2. The lifetime of a new 11-watt energy-saving light bulb may be modelled by a normal random variable with mean \(\mu\) hours and standard deviation \(\sigma\) hours. The manufacturer claims that the mean lifetime of these energy-saving bulbs is 10000 hours. Christine, from a consumer organisation, believes that this is an overestimate. To investigate her belief, she carries out a hypothesis test at the \(5 \%\) level of significance based on the null hypothesis \(\mathrm { H } _ { 0 } : \mu = 10000\).
   1. State the alternative hypothesis that should be used by Christine in this test.
   2. From the lifetimes of a random sample of 16 bulbs, Christine finds that \(s = 500\) hours. Determine the range of values for the sample mean which would lead Christine not to reject her null hypothesis.
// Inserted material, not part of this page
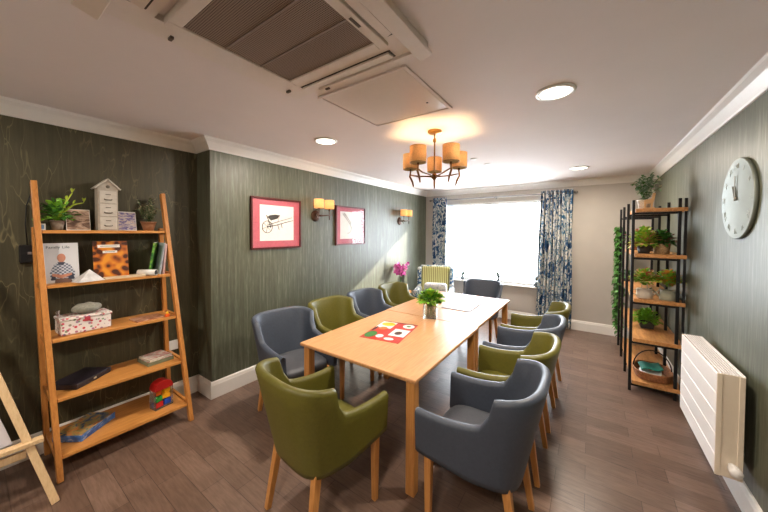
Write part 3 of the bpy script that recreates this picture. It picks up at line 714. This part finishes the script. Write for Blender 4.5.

   3. It was later revealed that \(\mu = 10000\). State which type of error, if any, was made by Christine if she concluded that her null hypothesis should not be rejected.
      (l mark)

6 The continuous random variable \(X\) has the probability density function defined by $$f ( x ) = \begin{cases} \frac { 3 } { 8 } \left( x ^ { 2 } + 1 \right) & 0 \leqslant x \leqslant 1
\frac { 1 } { 4 } ( 5 - 2 x ) & 1 \leqslant x \leqslant 2
0 & \text { otherwise } \end{cases}$$

1. The cumulative distribution function of \(X\) is denoted by \(\mathrm { F } ( x )\). Show that, for \(0 \leqslant x \leqslant 1\), $$\mathrm { F } ( x ) = \frac { 1 } { 8 } x \left( x ^ { 2 } + 3 \right)$$
2. Hence, or otherwise, verify that the median value of \(X\) is 1 .
3. Show that the upper quartile, \(q\), satisfies the equation \(q ^ { 2 } - 5 q + 5 = 0\) and hence that \(q = \frac { 1 } { 2 } ( 5 - \sqrt { 5 } )\).
4. Calculate the exact value of \(\mathrm { P } ( q < X < 1.5 )\).